Field of Cloth of Gold
Le Camp du Drap d’Or
Chapter 3 : The Event
Although much less direct evidence of them survives, the expense and range of food and wine served at the banquets on the French side were of an equivalent order to the English. They, too, had temporary field kitchens in and near Ardres, like those depicted in the painting of the Field now at Hampton Court. The vast concourse of 11,000 people had also to be catered for on a daily basis during the event. The French court therefore established a supply depot for food, wine and fodder for horses at Marquise, just south of Boulogne, where the staff of both the French and English courts and the servants of the nobles and gentry, could obtain food and provisions at agreed rates.

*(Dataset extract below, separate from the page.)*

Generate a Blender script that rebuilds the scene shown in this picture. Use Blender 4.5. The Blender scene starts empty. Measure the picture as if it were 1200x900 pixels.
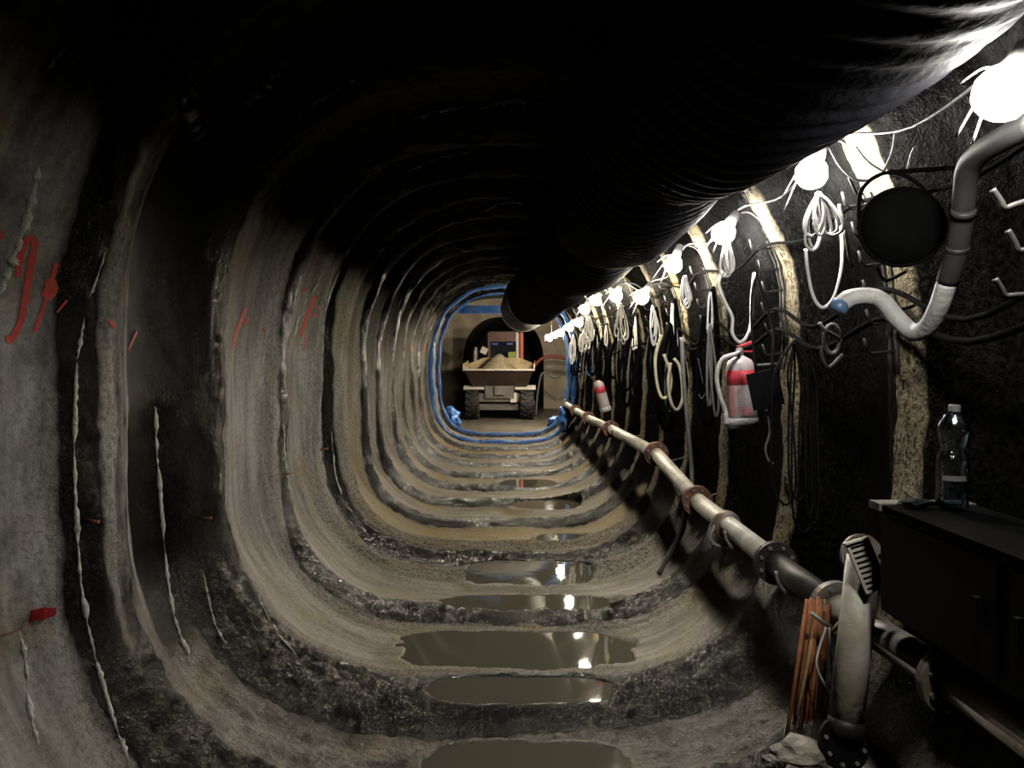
import bpy, bmesh, math, random
import numpy as np
from mathutils import Vector, Matrix
from mathutils.bvhtree import BVHTree

random.seed(7)
rng = np.random.RandomState(11)
S = bpy.context.scene
COL = S.collection

# ---------------------------------------------------------------- camera, world, exposure
EYE = 1.78                       # eye height above the invert
F = 950.0                        # focal length in pixels of the 1200x900 frame
VX, VY = 590.0, 420.0            # where the tunnel axis vanishes
cam_d = bpy.data.cameras.new('camera')
cam_d.sensor_width = 36.0
cam_d.lens = F / 1200.0 * 36.0
cam_d.shift_x = (600 - VX) / 1200.0
cam_d.shift_y = -(450 - VY) / 1200.0
cam_d.clip_start = 0.05
cam_d.clip_end = 100
cam = bpy.data.objects.new('camera', cam_d)
COL.objects.link(cam)
cam.location = (0, 0, EYE)
cam.rotation_euler = (math.pi / 2, 0, 0)
S.camera = cam

W = bpy.data.worlds.new('underground')
S.world = W
W.use_nodes = True
W.node_tree.nodes['Background'].inputs[0].default_value = (0, 0, 0, 1)
W.node_tree.nodes['Background'].inputs[1].default_value = 0.0

S.view_settings.view_transform = 'Standard'
S.view_settings.look = 'None'
S.view_settings.gamma = 1.0
S.view_settings.use_curve_mapping = False
S.view_settings.exposure = 0.0
BULB = 290.0                      # emission of the site bulbs
S.cycles.max_bounces = 5
S.cycles.diffuse_bounces = 0
S.cycles.glossy_bounces = 3
S.cycles.transmission_bounces = 6
S.cycles.caustics_reflective = False
S.cycles.caustics_refractive = False
S.cycles.sample_clamp_indirect = 4.0


def PX(px, py, d):
    """point seen at a pixel of the photograph at depth d down the tunnel"""
    return Vector(((px - VX) / F * d, d, EYE + (VY - py) / F * d))


# ---------------------------------------------------------------- materials
def mat(name, color, rough=0.6, metal=0.0, noise=0.0, nscale=12.0, bump=0.0, bscale=40.0, col2=None, spec=0.5,
        rough2=None):
    m = bpy.data.materials.new(name)
    m.use_nodes = True
    nt = m.node_tree
    b = nt.nodes['Principled BSDF']
    b.inputs['Base Color'].default_value = (*color, 1)
    b.inputs['Roughness'].default_value = rough
    b.inputs['Metallic'].default_value = metal
    b.inputs['Specular IOR Level'].default_value = spec
    tc = nt.nodes.new('ShaderNodeTexCoord')
    if col2 is not None or noise:
        n = nt.nodes.new('ShaderNodeTexNoise')
        n.inputs['Scale'].default_value = nscale
        n.inputs['Detail'].default_value = 6
        nt.links.new(tc.outputs['Object'], n.inputs['Vector'])
        r = nt.nodes.new('ShaderNodeValToRGB')
        c2 = col2 if col2 is not None else tuple(c * (1 - noise) for c in color)
        r.color_ramp.elements[0].position = 0.36
        r.color_ramp.elements[1].position = 0.64
        r.color_ramp.elements[0].color = (*c2, 1)
        r.color_ramp.elements[1].color = (*color, 1)
        nt.links.new(n.outputs['Fac'], r.inputs['Fac'])
        nt.links.new(r.outputs['Color'], b.inputs['Base Color'])
        if rough2 is not None:
            mr = nt.nodes.new('ShaderNodeMapRange')
            mr.inputs['To Min'].default_value = rough2
            mr.inputs['To Max'].default_value = rough
            nt.links.new(n.outputs['Fac'], mr.inputs['Value'])
            nt.links.new(mr.outputs['Result'], b.inputs['Roughness'])
    if bump:
        n2 = nt.nodes.new('ShaderNodeTexNoise')
        n2.inputs['Scale'].default_value = bscale
        n2.inputs['Detail'].default_value = 5
        nt.links.new(tc.outputs['Object'], n2.inputs['Vector'])
        bp = nt.nodes.new('ShaderNodeBump')
        bp.inputs['Strength'].default_value = bump
        bp.inputs['Distance'].default_value = 0.02
        nt.links.new(n2.outputs['Fac'], bp.inputs['Height'])
        nt.links.new(bp.outputs['Normal'], b.inputs['Normal'])
    return m


def lining_mat(name, pale1, pale2, stain, mud_shade1, mud_shade2, rough_pale, rough_mud, grain, bump_d):
    """sprayed concrete: pale smooth skin, dark wet mud and painted shade (attribute mud), gritty relief (grit), ochre stains"""
    m = bpy.data.materials.new(name)
    m.use_nodes = True
    nt = m.node_tree
    N, L = nt.nodes, nt.links
    b = N['Principled BSDF']
    tc = N.new('ShaderNodeTexCoord')

    def noise(scale, detail=6, vec=None, rough=0.55):
        n = N.new('ShaderNodeTexNoise')
        n.inputs['Scale'].default_value = scale
        n.inputs['Detail'].default_value = detail
        n.inputs['Roughness'].default_value = rough
        L.new(vec or tc.outputs['Object'], n.inputs['Vector'])
        return n.outputs['Fac']

    def ramp(fac, p0, p1, c0=(0, 0, 0), c1=(1, 1, 1)):
        r = N.new('ShaderNodeValToRGB')
        r.color_ramp.elements[0].position = p0
        r.color_ramp.elements[1].position = p1
        r.color_ramp.elements[0].color = (*c0, 1)
        r.color_ramp.elements[1].color = (*c1, 1)
        L.new(fac, r.inputs['Fac'])
        return r.outputs['Color']

    def mix(fac, a, c):
        x = N.new('ShaderNodeMix')
        x.data_type = 'RGBA'
        for s, v in ((x.inputs[0], fac), (x.inputs[6], a), (x.inputs[7], c)):
            if isinstance(v, (float, int)):
                s.default_value = v
            elif isinstance(v, tuple):
                s.default_value = (*v, 1)
            else:
                L.new(v, s)
        return x.outputs[2]

    def math_(op, a, c, clamp=False):
        x = N.new('ShaderNodeMath')
        x.operation = op
        x.use_clamp = clamp
        for s, v in ((x.inputs[0], a), (x.inputs[1], c)):
            if isinstance(v, (float, int)):
                s.default_value = v
            else:
                L.new(v, s)
        return x.outputs[0]

    def attr(n):
        at = N.new('ShaderNodeAttribute')
        at.attribute_name = n
        return at.outputs['Fac']

    # streaks run round the section: squeeze the noise along the drive
    mp = N.new('ShaderNodeMapping')
    mp.inputs['Scale'].default_value = (1.0, 9.0, 1.0)
    L.new(tc.outputs['Object'], mp.inputs['Vector'])
    streak = noise(1.6, 5, mp.outputs['Vector'])
    base = mix(ramp(streak, 0.38, 0.62), pale2, pale1)
    st = ramp(noise(2.6, 7), 0.5, 0.72)
    base = mix(math_('ADD', math_('MULTIPLY', st, 0.6), attr('ochre'), True), base, stain)
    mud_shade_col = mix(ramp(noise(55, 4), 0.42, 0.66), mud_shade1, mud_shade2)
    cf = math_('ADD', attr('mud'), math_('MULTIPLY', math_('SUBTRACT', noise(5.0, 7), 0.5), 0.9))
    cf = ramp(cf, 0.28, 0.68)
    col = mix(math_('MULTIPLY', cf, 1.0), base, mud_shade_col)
    speck = ramp(noise(46, 4, None, 0.7), 0.40, 0.52)
    pit = math_('MULTIPLY', math_('SUBTRACT', 1.0, speck), math_('ADD', math_('MULTIPLY', attr('grit'), 0.6), 0.25))
    col = mix(pit, col, (0.02, 0.018, 0.015))
    L.new(col, b.inputs['Base Color'])
    rr = math_('ADD', math_('MULTIPLY', cf, rough_mud - rough_pale), rough_pale)
    rr = math_('ADD', rr, math_('MULTIPLY', math_('SUBTRACT', noise(9, 5), 0.5), 0.25), True)
    L.new(rr, b.inputs['Roughness'])
    L.new(math_('ADD', math_('MULTIPLY', attr('wet'), 0.30), 0.008), b.inputs['Specular IOR Level'])
    g = noise(grain, 5, None, 0.6)
    g2 = noise(grain * 3.1, 3, None, 0.6)
    h = math_('ADD', g, math_('MULTIPLY', g2, 0.5))
    h = math_('MULTIPLY', h, math_('ADD', math_('MULTIPLY', attr('grit'), 0.85), 0.15))
    bp = N.new('ShaderNodeBump')
    bp.inputs['Strength'].default_value = 1.0
    bp.inputs['Distance'].default_value = bump_d
    L.new(h, bp.inputs['Height'])
    L.new(bp.outputs['Normal'], b.inputs['Normal'])
    return m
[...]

Strict protocols governed the whole meeting so that, in theory, neither king was able to upstage the other. Both of them found this frustrating, however, and this probably occasioned Henry’s famous impromptu wrestling match with Francis - that he lost. Francis, too, made his own impromptu gesture when he visited Guînes castle early on the morning of Sunday 17 June. To the astonishment of the governor of the castle, he demanded to see Henry. Taken to the English king’s chambers, he declared himself Henry’s prisoner. He asked to be allowed to help dress Henry, an extraordinary request at once complimentary and intimidating. Henry was more or less forced to respond generously allowing him to participate in his outfitting for the day and offering Francis a jewelled collar as a gift; to which Francis responded by giving Henry expensive bracelets. He had obviously come prepared! Henry then escorted Francis to meet Queen Katherine, with whom he remained until the banquet scheduled for that day was ready. Observers were dumbfounded, but also impressed, at this dramatic declaration of faith by the French king.

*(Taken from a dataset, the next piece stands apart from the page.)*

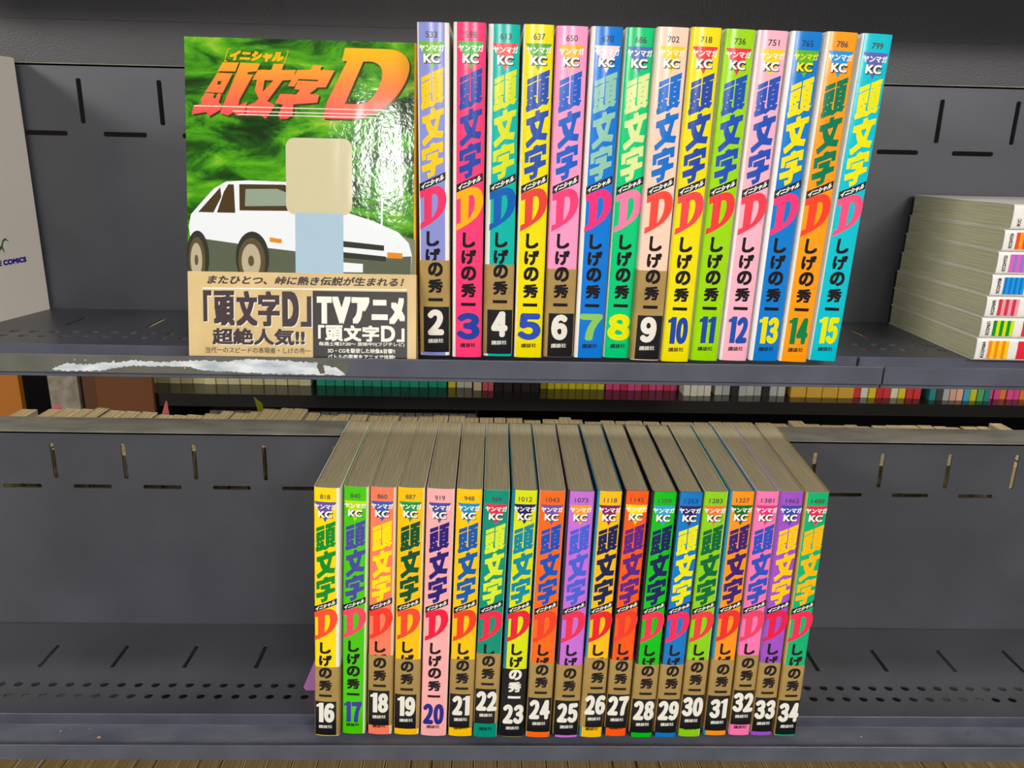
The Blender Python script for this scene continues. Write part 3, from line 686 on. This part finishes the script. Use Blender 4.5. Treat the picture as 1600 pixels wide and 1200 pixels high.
    bd = obj('paper_band', mb.mesh('paper_band'), [noisy('gold_band_front', 'cdb078', 'dcc088', 30, .34, .5, .2, bscale=60, bdist=.001)], root)
    F = Flat()
    F.poly([(5.6, .3), (59.3, .3), (59.3, 42.2), (5.6, 42.2)], 1, .05)
    F.poly([(-56.4, 42.4), (59, 43.1), (59, 43.8), (-56.4, 43.1)], 2, .05)
    F.text('またひとつ、峠に熱き伝説が生まれる！', -53, 45.2, 57, 50.2, (.18, .17), kx=.3, mi=0, d=.08, n=6)
    for mi, d, dx, dz in ((2, .08, .55, -.5), (0, .14, 0, 0)):
        for ch, xa, xb in (('「', -55.9, -51.2), ('頭', -50, -38.3), ('文', -37.4, -25.6), ('字', -25.2, -13), ('D', -11.6, -2.2), ('」', -1.2, 4.9)):
            F.text(ch, xa + dx, (21.6 if ch != '「' else 24) + dz, xb + dx, (41.6 if ch != '」' else 39) + dz, (.75, .6) if ch != 'D' else (1.0, .9), mi=mi, d=d)
        F.text('超絶人気！！' if False else '超絶人気!!', -51 + dx, 10.9 + dz, 1 + dx, 20.4 + dz, (.36, .32), mi=mi, d=d)
    F.text('当代一のスピードの表現者・しげの秀一', -55, 6.2, 4.4, 9.6, (0, 0), mi=0, d=.08)
    for ch, xa, xb in (('T', 7.9, 16.4), ('V', 16.6, 27.2), ('ア', 27.6, 37.8), ('ニ', 39, 48.2), ('メ', 49, 58)): F.text(ch, xa, 23.6 if ch != 'ニ' else 26, xb, 39.0 if ch != 'ニ' else 37.6, (1.0, .9), mi=2, d=.1)
    for ch, xa, xb in (('「', 8.6, 12.2), ('頭', 12.7, 22.7), ('文', 23.2, 33.2), ('字', 33.7, 43.3), ('D', 44.4, 52.4), ('」', 53.3, 57.8)): F.text(ch, xa, 13.6 if ch != '「' else 15, xb, 22.8 if ch != '」' else 21.4, (.42, .36), mi=2, d=.1)
    F.text('毎週土曜27:20〜 放映中!!(フジテレビ)', 9, 10.7, 57.8, 13.3, (.05, .05), mi=2, d=.1, n=4)
    F.text('3D・CGを駆使した映像&音響!!', 14, 6.9, 52.4, 9.6, (.06, .06), mi=2, d=.1, n=4)
    F.text('バトルの興奮をアニメで体験!', 14, 3.4, 52.4, 6.1, (.06, .06), mi=2, d=.1, n=4)
    obj('band_lettering', F.mesh('band_lettering'), [ink('35222a', .35), ink('211d1e', .3), ink('f2ede0', .4)], bd, (0, -.00035, 0))
    return root


face_on_book()

# ================================================================== WHITE BOOK AT THE LEFT EDGE
def left_book():
    yaw = math.atan2(46.3, 8.3) - math.pi / 2        # the cover faces right, its far edge near the back panel
    # local frame: y along the cover into the shelf, cover in the plane x = 0, spine towards the viewer
    root = empty('white_book', (-.3224, .1385, ZU), (0, 0, yaw), label='white comic book standing at the left edge, cover turned to the right', cat='book')
    T, D, Hh = 15.0, 112.0, 170.2
    mb = MB(); r = 1.2
    o = [(0, 0), (0, -D + r), (-.35, -D + .35), (-r, -D), (-T + r, -D), (-T + .35, -D + .35), (-T, -D + r), (-T, 0)]
    i_ = [(x * .93 - .5, y + .45 if y < -50 else y) for x, y in o]
    n = len(o)
    for i in range(n - 1):
        for L, fl in ((o, 0), (i_, 1)): mb.add([(*L[i], .05), (*L[i + 1], .05), (*L[i + 1], Hh), (*L[i], Hh)], [(0, 1, 2, 3)], 0)
        for z in (.05, Hh): mb.add([(*o[i], z), (*o[i + 1], z), (*i_[i + 1], z), (*i_[i], z)], [(0, 1, 2, 3)], 0)
    for i in (0, n - 1): mb.add([(*o[i], .05), (*i_[i], .05), (*i_[i], Hh), (*o[i], Hh)], [(0, 1, 2, 3)], 0)
    cover = obj('cover', mb.mesh('cover'), [noisy('matt_white_jacket', 'e2dace', 'e8e0d4', 5, .5, .35)], root)
    mb = MB(); mb.box(-T + .8, -D + 1.2, .5, -.8, -1.2, Hh - .5); obj('page_block', mb.mesh('page_block'), [PAGES_B], root)
    def turn(o_): o_.rotation_euler = (0, 0, math.pi / 2); return o_
    F = Flat(); F.text('E COMICS', -40.5, 36.3, -15.6, 40.0, (.32, .3), n=6)
    turn(obj('cover_lettering', F.mesh('cover_lettering'), [ink('2c2090')], cover))
    F = Flat()
    F.poly([(-40, 45), (-38, 48.5), (-36, 49.5), (-34, 53), (-31.5, 54.3), (-28, 51.2), (-31.6, 52.8), (-33.4, 51.6), (-34.6, 49), (-33.4, 44), (-36, 47.6), (-38.6, 44.6), (-42, 42)], 0)
    F.poly([(-40, 62.4), (-36, 62.9), (-33.6, 63.6), (-36.4, 62.2), (-40, 61.6)], 1)
    turn(obj('leaf_print', F.mesh('leaf_print'), [ink('3c6a34'), ink('5c4a44')], cover))


left_book()

# ================================================================== STACK OF BOOKS AT THE RIGHT
ZB = [0, 14.2, 26.8, 39.8, 53.0, 66.6, 79.4, 94.0]
XF = [295.6, 296.2, 296.9, 297.7, 298.6, 299.8, 302.5]     # front left corners, bottom to top
XB = [296.4, 296.2, 296.3, 297.6, 298.6, 299.3, 300.3]
ST = [('orange and yellow stripes, bottom of right-hand stack', [('f58a14', 'f8c81e'), 3, 'e0283c'], 'KCGM664'), ('green and lime stripes, second from bottom of right-hand stack', [('0c8c2c', 'c8e000'), 3, 'd83048'], 'KCGM671'),
      ('dark pink and pale stripes, third from bottom of right-hand stack', [('d03048', 'e89aa4'), 3, 'f0e0dc'], 'KCGM695'), ('two-tone blue stripes, middle of right-hand stack', [('0a70c8', '1496e0'), 4, 'd8e4ec'], 'KCGM708'),
      ('pink and violet stripes, third from top of right-hand stack', [('e060b4', '8a78d0'), 3, 'f0e8ea'], 'KCGM722'), ('red and orange stripes, second from top of right-hand stack', [('e8482c', 'f89a14'), 3, 'f0e8ea'], 'KCGM734'), ('plain white spine end, topmost of right-hand stack', None, 'KC')]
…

A few days later, Henry made his own, perhaps less impromptu, return visit to Ardres. Counter-intuitively therefore, this kind of personal competitiveness was not an unwelcome intrusion on expressions of peaceful good will, but the way each king displayed personal qualities of chivalry and demanded respect in return. Each tested the other to find out how genuine his claim to friendship was and exactly what strength or otherwise the other might bring to their alliance.
On 23 June, the penultimate day of the event, Wolsey celebrated High Mass to bless and spiritually inaugurate the Universal Peace. At the moment of the elevation of the Host, there appeared over the chapel built at the tiltyard, a flying ‘dragon’. As a French poem recording the event tells us,
From the skies of Ardres it flies to Guînes, this artificial
dragon fashioned by the great skill of the English … Its
eyes blaze, and with quivering tongue it licks its mouth,
which opens wide; the dragon hisses through its gaping jowls.

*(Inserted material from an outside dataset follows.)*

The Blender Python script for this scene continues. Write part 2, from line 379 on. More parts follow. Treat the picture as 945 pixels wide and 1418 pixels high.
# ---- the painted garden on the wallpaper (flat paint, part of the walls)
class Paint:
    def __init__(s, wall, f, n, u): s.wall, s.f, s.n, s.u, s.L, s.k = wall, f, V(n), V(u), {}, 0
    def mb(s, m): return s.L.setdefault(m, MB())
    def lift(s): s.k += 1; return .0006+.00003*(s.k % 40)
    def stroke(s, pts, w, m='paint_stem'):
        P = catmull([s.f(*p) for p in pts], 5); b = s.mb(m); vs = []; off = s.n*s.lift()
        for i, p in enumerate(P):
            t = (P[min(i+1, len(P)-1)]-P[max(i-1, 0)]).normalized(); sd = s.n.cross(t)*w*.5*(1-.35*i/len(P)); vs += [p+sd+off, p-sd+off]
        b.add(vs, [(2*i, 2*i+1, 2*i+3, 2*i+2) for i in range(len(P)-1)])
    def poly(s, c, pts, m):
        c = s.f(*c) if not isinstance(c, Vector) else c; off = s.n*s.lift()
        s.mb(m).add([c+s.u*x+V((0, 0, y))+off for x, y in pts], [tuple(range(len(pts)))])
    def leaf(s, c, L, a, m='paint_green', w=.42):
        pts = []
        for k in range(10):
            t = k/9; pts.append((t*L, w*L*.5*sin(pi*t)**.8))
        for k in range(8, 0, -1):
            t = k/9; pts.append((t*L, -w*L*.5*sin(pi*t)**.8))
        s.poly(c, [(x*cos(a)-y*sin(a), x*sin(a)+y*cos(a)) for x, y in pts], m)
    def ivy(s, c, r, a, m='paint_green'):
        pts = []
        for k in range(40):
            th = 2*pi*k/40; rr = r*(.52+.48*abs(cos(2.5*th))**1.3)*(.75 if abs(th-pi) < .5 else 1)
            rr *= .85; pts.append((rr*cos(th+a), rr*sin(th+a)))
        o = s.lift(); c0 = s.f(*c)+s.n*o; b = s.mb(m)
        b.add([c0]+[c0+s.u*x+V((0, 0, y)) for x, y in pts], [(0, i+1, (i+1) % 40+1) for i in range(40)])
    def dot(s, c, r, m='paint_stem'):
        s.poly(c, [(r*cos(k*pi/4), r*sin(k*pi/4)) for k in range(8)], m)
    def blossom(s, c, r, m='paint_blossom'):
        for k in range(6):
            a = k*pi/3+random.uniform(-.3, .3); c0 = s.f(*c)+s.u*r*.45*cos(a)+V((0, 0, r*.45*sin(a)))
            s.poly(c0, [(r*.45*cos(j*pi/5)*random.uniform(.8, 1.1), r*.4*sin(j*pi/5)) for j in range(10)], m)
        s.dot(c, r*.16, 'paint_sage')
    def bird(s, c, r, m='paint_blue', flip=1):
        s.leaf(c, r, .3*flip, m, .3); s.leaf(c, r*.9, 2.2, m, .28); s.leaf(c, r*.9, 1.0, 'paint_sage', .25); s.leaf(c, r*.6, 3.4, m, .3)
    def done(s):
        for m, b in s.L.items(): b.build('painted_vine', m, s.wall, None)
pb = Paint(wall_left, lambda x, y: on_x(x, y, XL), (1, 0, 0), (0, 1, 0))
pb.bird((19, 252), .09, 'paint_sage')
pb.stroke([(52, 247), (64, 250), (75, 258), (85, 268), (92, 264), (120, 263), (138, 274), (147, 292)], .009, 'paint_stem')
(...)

The poem continues with a full and surprisingly technical description of what was evidently a kite drawn on a cable behind a wagon. The dragon’s blazing eyes and hissing mouth indicate pyrotechnics of some kind were involved. A dragon appears in the Hampton Court painting and some have suggested that it was the Welsh ‘Tudor’ dragon, in tribute to Henry. Another French description, however, calls it, ‘une grande salemandre ou dragon faicte artifciellement’. This is closer to the mark. It was much more likely to have been a salamander, an English compliment to Francis. The salamander amidst flames was his principal heraldic emblem or badge. It is still to be seen in stone, scuttling on the walls, or curling on the chimney pieces, of virtually all the châteaux he built and renovated in the Loire Valley and in Paris. A fire-breathing salamander decoration had specifically featured at a banquet given at the Bastille in December 1518 for the English ambassadors who had come to ratify the Anglo-French alliance. That it was made by the English is clear, both from the French poem and the 20s 4d paid to one Thomas Wright for ‘canvas for the dragon’. The meeting concluded the following day, with more exchanges of presents between the kings and the principal members of their respective entourages.